Japan’s Jera said on Monday it will pay about $2.5 billion for a stake in Freeport LNG in the U.S. to Global Infrastructure Partners (GIP), which said earlier it will invest about the same sum in a liquefied natural gas (LNG) project in Australia.
Jera, the world’s biggest buyer of LNG, is acquiring the 25.7% stake in Freeport LNG Development (FLNG) to secure long-term supplies of gas for power generation and to “respond flexibly to the LNG supply and demand situation in the Asian region,” the company said in a statement.
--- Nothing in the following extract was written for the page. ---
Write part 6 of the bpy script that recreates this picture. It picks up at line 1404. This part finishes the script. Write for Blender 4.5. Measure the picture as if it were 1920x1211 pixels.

The United States has become a major supplier of LNG since the emergence of drilling technology for shale formations that makes gas there among the cheapest in the world, although liquefaction and shipping costs to get it to Asia add to the price.
The United States now rivals other big LNG suppliers like Qatar and Australia, where GIP agreed to paying, initially, about $2.7 billion to Woodside Petroleum to help build the seller’s planned expansion of its Pluto LNG project.
GIP’s initial investment will pay for its share of building Pluto LNG’s second liquefaction unit, called trains in the industry.
In the U.S., FLNG operates the Freeport LNG project in Texas, which has three trains and is planning to start up another in around 2026.
JERA, which already has a share of Train 1 of Freeport LNG, said in its statement it “will also work with FLNG to advance new LNG projects including production capacity expansion and the development of Train 4.”
The more than $5 billion of investments in LNG projects were announced two days after U.N. talks ended with a deal that for the first time targeted fossil fuels, which include gas, oil and coal, as the key driver of global warming.
Negotiations for such large energy projects typically take several weeks or months to complete.